Planting trees for security along Gaza border communities. Photo: KKL-JNF Photo Archive

Tree Improvement
is about fortifying the tree, that is, improving the tree. This includes tasks that are done during a sabbatical year and on intermediate festival days for the sake of upgrading and improving plants and trees. These tasks are generally prohibited. For example, during a sabbatical year one is not allowed to prepare the soil for planting in the following year or to design trees for decorative purposes. Obviously, one is not allowed to plant trees during the sabbatical year, although there may be exceptions. KKL-JNF undertakes security tree planting for concealment of residential communities near the Gaza border, and a dispensation allowing tree planting for this purpose during the sabbatical year has been provided.
 
Nurseries and Orchards


A field, with Mt. Tavor in the background. Photo: KKL-JNF Photo Archive

Nursery work may continue, as usual, on condition that religious requirements are upheld. Sowing is done in contained spaces, and, after sprouting, the sprouts are transported in special wagons, which are sealed on the bottom and on top (but open on the sides), and their substrate is at least ten handbreadths (90cm) off the ground. The sprouts are moved to a greenhouse where the substrate is disconnected and has no contact with the ground, and, in this format, it is also permitted to supply fertilizer and water in amounts that suffice for the survival of the sprouts.
 
KKL-JNF maintains 80,000 dunams of fruit tree orchards in its forests including olive groves, pomegranate groves, vineyards and fig trees, as well as 20,000 dunams of carobs. What happens to their fruit during a sabbatical year? For this there are also two concepts that must be understood, Post Flowering and Post Picking.
 


Seeds harvested from trees. Photo: KKL-JNF Photo Archive

Post Flowering
is the phase when the flower falls off the tree and the fruit begins to form. The time of this phase is a determining factor in the laws of the sabbatical year. A fruit that began to form prior to the Jewish New Year of 5775 may be picked as a post flowering fruit and not be considered a fruit of the sabbatical year.

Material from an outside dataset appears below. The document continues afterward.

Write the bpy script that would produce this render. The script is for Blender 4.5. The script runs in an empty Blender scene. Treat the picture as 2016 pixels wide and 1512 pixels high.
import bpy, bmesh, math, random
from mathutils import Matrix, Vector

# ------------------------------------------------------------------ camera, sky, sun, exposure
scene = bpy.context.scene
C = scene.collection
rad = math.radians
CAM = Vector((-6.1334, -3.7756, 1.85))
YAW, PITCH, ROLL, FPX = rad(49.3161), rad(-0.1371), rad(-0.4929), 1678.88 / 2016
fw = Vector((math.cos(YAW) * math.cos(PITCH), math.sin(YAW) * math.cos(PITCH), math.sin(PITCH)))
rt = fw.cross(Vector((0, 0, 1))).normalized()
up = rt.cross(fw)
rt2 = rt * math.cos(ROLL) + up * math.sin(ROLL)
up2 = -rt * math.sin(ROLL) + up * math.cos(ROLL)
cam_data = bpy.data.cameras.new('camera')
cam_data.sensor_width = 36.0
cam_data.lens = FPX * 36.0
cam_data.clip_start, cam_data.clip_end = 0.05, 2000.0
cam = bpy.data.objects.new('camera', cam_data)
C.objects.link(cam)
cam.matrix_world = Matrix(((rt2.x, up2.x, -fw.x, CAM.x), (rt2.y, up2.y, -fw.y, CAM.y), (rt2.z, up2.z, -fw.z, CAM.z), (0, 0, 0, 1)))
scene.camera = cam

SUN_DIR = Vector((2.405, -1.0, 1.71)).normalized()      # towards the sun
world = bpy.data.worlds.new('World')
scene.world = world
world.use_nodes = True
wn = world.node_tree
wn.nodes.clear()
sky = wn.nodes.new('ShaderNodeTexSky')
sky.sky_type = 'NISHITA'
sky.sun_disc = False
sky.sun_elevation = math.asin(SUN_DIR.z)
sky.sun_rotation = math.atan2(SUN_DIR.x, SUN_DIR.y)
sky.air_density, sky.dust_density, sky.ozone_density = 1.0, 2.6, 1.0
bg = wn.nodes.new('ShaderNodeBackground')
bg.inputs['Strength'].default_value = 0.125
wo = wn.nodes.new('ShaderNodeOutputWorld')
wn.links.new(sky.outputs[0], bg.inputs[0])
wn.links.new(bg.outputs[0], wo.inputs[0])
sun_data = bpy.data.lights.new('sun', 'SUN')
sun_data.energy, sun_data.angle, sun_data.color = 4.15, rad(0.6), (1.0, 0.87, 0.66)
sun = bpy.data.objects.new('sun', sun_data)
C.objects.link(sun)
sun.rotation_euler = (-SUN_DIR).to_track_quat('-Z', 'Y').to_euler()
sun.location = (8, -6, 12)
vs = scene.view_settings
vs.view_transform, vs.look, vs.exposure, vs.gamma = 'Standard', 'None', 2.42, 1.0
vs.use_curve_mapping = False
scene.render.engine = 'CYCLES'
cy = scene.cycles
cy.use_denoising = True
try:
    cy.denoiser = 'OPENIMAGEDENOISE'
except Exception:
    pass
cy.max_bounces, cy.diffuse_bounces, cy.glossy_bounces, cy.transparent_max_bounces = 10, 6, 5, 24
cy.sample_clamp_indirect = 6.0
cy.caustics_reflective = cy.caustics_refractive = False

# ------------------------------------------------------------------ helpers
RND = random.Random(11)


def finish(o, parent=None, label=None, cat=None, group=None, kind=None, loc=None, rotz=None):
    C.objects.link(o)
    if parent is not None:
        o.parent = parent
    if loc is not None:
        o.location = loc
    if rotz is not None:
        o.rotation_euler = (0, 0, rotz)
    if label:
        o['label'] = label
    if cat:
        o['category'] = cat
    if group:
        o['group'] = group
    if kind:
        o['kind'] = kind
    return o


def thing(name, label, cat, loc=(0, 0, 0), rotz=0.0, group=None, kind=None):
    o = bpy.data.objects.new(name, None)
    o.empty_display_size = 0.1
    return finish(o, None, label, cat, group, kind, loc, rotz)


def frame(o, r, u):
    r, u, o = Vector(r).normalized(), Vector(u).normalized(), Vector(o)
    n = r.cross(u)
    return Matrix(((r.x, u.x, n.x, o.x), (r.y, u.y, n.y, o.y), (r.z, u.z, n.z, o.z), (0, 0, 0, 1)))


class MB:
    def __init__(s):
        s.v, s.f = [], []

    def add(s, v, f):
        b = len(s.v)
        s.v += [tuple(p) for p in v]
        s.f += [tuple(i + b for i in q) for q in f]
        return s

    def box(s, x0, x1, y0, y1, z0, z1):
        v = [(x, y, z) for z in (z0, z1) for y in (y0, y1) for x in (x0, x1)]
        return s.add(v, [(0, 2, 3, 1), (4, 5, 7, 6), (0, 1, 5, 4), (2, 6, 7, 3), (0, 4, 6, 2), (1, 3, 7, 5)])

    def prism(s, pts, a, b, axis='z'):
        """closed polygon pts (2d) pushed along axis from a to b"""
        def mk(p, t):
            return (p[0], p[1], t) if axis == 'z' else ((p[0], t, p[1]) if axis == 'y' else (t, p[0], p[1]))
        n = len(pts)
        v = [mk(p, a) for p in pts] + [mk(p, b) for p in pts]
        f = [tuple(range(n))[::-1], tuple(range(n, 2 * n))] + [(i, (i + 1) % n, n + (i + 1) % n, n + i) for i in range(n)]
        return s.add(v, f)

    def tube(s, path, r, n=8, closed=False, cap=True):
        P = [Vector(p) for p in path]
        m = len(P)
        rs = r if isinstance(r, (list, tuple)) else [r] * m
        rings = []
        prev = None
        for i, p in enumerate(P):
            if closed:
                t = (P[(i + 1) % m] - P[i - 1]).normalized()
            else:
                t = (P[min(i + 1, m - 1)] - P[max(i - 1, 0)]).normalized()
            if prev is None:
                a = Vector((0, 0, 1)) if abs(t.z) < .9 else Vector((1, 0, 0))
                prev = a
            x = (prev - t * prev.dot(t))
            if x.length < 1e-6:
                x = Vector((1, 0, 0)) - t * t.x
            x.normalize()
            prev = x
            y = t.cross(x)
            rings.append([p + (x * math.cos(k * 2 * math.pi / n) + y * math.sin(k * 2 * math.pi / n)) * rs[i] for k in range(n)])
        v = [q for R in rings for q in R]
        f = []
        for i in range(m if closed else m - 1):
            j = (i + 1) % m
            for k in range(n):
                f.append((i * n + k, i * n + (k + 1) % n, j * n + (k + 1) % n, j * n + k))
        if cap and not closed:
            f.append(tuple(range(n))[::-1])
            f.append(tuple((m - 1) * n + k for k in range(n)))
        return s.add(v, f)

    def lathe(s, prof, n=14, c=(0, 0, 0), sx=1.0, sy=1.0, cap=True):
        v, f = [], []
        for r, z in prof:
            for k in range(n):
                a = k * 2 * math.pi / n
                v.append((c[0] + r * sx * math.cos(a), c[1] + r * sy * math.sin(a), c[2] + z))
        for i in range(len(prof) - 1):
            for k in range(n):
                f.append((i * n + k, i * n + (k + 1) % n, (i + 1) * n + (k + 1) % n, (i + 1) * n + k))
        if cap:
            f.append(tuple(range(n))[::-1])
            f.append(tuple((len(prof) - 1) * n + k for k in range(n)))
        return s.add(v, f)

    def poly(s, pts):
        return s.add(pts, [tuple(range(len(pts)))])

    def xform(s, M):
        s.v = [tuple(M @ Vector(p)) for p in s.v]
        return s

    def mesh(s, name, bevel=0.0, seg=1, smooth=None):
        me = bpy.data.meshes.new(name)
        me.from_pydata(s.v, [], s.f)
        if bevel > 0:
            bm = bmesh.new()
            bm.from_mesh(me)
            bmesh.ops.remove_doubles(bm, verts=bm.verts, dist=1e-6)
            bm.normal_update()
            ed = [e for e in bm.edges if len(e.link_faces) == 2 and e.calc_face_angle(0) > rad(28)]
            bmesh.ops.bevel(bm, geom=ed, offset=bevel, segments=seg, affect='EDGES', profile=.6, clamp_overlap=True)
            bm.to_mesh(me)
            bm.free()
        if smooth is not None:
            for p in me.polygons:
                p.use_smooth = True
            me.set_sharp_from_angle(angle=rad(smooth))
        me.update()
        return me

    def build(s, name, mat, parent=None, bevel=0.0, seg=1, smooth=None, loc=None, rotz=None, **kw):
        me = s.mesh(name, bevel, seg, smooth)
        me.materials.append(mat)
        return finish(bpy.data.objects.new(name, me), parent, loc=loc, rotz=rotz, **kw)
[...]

In other words, the olives in the KKL-JNF groves may be picked next year, as usual. The following yield, however, that of the year 5776, will be considered to have the sanctity of the seventh year.
 
Post Picking refers to produce, mainly vegetables and field crops, whose determining date is when they are reaped, and if they have been picked during a sabbatical year, they are considered to have the sanctity of the seventh year. 


Picking olives in Kabri. Photo: Batya

The question is then asked, what is to be done with the olives harvested in KKL-JNF olive groves from the sabbatical year? Since they are considered to have the sanctity of the sabbatical year, and anyone, according to rabbinical law, may pick as much of them as he himself needs, they cannot be published for bids and sold. In order for this to be done in the spirit of Jewish law, and in order to prevent the general public from descending on the orchards and groves, there is an institution called the Rabbinical Court Reserve, which functions as follows.
 
For the most part, the emissary from the Rabbinical Court is the owner of the orchards, and the owner of the orchards picks the fruit under supervision, for which he receives compensation for harvest and transport expenses. The remainder of the sum, after expenses, is allocated to charities.
 
In order to assess the quantity of produce and supervise the groves, Rabbi Eli Shalev is assisted by Suhail Zidan, KKL-JNF Director of Orchards, Woodlands and Pasture. Rabbi Shalev visits all the KKL-JNF groves and checks the operations in the nurseries, where he supervises the sapling production and the places where they are planted. By the way, even though there is disagreement in Jewish law as to the defined borders of the land of Israel with regard to the laws of the sabbatical year, KKL-JNF has chosen the stringent option and applies the laws of the sabbatical year from Mount Hermon to Eilat.